Making my players roll skill checks they cannot fail (except on a 1) is a waste of my time and theirs.
Making my players roll skill checks they cannot pass is also a waste of time.
Now, it's perfectly reasonable when creating a place that you expect the players to spend a long time in, or to return to, to put in place doors that fall at the "can't possibly open right now" end. It's also reasonable to have doors that are a challenge now, but will be auto-successes later.
All of this also applies to other skill checks, of course.
Now it does not have to be this way, the DM could throw in a bunch of highly lower leveled creatures, or a higher one (and I have done this in 4E) but there is not a lot of support for this, and very few modules do this in any way.
Well, the reason there's not a lot of support for throwing in a bunch of highly lower levelled creatures in is that that's what minions are for.
Once a creature's so much lower than the party that they can't be missed, and can't hit the party, and even if they hit can't do enough damage to worry about... any reasonable party is basically going to ignore them in any fight that has real threats in it. If they're not going to actually fight the things, you may as well be treating them as a terrain feature rather than monsters.

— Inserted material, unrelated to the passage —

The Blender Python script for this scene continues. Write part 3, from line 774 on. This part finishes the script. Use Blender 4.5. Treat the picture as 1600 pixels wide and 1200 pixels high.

Whereas if you instead make those creatures into minions that are within 2 or 3 levels of the party, you retain the overwhelming superiority of the PCs (one hit kills for everyone!), while making the creatures enough of a concern that the PCs might actually treat them as more than mobile terrain. (Well, if you use MM3 era minions, anyway. Earlier ones tend not to have enough going for them.)
To me, it ruins the sense of disbelief I had in most other editions. I want goblins to be low level nasties that can be ignored at a certain point. Not a 12 level spread in the MM. 3-4 is ok, for leaders, but I like monsters as more ranks of danger, stretching across 5 or so levels at max.
Luckily I can do this with monster choice as a DM but the core assumption is a bit offsetting to me.
Most goblins
are nasties that can be ignored at a certain point. It's just those few exceptional ones that are significantly better than their brethren who pop up and surprise you. It's a useful tool to have: monsters the players think are set-dressing, but who turn out to actually be threats.